►
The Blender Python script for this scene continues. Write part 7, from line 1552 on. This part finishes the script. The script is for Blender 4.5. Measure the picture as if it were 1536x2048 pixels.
◄
►
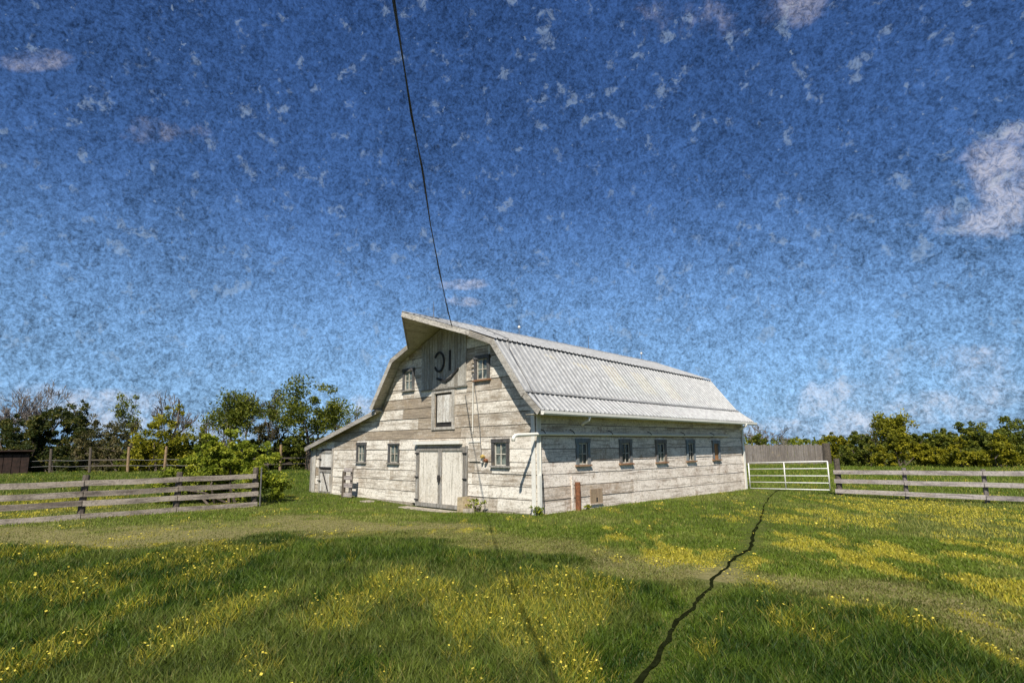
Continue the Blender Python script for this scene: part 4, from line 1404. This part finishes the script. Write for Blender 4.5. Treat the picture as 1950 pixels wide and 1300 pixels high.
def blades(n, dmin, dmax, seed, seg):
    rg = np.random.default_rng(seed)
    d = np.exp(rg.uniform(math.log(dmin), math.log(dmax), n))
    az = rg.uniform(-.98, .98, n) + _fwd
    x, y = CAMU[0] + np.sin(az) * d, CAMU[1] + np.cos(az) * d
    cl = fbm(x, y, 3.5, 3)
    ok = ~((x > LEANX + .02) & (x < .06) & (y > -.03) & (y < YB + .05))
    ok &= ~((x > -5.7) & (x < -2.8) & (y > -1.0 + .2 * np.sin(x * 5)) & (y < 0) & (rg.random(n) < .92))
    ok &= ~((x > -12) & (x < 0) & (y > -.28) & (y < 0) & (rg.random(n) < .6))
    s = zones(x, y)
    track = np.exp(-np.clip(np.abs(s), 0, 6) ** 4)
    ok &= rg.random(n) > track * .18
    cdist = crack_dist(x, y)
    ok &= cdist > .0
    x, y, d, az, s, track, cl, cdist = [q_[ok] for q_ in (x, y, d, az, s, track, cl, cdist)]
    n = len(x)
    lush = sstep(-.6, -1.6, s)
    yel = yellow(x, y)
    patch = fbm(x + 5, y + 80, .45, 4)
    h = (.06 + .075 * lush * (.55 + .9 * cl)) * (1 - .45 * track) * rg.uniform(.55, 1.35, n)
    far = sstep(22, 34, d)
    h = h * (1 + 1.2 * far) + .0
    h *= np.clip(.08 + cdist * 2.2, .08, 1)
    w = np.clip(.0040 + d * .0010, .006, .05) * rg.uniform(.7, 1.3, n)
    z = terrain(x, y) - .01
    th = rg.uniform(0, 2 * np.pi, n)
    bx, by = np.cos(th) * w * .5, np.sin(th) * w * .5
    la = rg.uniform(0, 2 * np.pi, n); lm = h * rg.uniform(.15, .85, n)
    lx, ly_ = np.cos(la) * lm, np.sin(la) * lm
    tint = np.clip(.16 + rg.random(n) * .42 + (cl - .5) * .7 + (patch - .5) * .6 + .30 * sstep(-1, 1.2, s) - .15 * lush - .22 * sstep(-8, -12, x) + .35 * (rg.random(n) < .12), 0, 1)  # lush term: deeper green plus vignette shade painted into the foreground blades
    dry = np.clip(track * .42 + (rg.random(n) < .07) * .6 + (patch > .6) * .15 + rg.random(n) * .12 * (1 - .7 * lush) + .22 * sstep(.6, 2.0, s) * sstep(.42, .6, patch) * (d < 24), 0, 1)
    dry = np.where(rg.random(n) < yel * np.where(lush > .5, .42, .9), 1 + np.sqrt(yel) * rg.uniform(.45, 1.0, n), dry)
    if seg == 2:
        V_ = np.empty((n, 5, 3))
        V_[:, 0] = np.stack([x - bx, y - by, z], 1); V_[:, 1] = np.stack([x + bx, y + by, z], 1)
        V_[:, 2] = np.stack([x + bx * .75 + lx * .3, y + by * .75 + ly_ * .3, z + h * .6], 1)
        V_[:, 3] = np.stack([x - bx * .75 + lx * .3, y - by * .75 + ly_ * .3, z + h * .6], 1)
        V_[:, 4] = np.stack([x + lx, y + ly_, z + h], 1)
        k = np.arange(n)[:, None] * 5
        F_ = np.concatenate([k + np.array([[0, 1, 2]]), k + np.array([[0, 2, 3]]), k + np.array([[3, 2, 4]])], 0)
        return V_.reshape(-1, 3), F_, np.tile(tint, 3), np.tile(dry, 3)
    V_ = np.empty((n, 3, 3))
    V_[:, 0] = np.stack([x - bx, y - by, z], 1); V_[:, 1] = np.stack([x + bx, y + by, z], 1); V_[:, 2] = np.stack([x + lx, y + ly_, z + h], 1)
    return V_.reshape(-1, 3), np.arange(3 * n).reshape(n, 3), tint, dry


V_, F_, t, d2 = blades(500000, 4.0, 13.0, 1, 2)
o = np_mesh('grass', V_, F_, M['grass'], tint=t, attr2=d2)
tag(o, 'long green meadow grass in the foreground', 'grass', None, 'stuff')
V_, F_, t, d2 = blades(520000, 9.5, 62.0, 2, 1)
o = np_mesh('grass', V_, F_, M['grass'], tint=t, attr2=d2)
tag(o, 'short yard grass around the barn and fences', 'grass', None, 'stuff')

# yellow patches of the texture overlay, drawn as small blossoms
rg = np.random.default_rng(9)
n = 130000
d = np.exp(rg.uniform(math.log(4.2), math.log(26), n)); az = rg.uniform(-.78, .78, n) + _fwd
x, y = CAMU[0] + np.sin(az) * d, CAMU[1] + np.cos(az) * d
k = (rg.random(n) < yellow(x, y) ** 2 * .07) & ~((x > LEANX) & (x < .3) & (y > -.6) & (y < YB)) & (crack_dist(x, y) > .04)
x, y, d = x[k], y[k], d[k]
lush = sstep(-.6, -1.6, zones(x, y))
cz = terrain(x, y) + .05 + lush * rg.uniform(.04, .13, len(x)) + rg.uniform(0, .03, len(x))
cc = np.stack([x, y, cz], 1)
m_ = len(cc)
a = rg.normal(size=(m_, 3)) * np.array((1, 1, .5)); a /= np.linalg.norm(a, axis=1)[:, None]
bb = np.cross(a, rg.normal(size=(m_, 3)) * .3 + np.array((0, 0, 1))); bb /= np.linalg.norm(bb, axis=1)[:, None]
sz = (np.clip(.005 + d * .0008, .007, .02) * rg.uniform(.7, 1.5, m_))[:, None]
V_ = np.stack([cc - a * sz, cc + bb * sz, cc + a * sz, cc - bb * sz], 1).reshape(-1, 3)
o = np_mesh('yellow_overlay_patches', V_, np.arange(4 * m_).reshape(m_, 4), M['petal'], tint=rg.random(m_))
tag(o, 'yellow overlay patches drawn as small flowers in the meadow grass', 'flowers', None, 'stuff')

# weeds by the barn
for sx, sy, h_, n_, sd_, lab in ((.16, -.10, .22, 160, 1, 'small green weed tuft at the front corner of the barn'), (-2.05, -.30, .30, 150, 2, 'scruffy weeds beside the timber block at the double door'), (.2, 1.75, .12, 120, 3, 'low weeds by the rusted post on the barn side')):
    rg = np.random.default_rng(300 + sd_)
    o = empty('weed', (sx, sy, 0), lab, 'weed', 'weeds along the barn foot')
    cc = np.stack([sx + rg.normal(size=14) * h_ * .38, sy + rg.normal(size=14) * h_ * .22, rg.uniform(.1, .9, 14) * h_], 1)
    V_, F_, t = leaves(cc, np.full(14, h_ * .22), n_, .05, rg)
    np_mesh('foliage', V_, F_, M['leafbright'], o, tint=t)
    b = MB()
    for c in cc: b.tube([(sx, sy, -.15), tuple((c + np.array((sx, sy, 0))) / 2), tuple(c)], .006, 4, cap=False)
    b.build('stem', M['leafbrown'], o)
◄
►
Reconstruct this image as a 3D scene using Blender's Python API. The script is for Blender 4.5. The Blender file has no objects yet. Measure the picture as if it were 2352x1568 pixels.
◄
:: Stated exercise ::
Print exactly the lines above from the one with "V_, F_, t, d2 = blades(520000, 9.5, 62.0, 2, 1)" to the one with "tag(o, 'short yard", including both.

:: Response to the task ::
V_, F_, t, d2 = blades(520000, 9.5, 62.0, 2, 1)
o = np_mesh('grass', V_, F_, M['grass'], tint=t, attr2=d2)
tag(o, 'short yard grass around the barn and fences', 'grass', None, 'stuff')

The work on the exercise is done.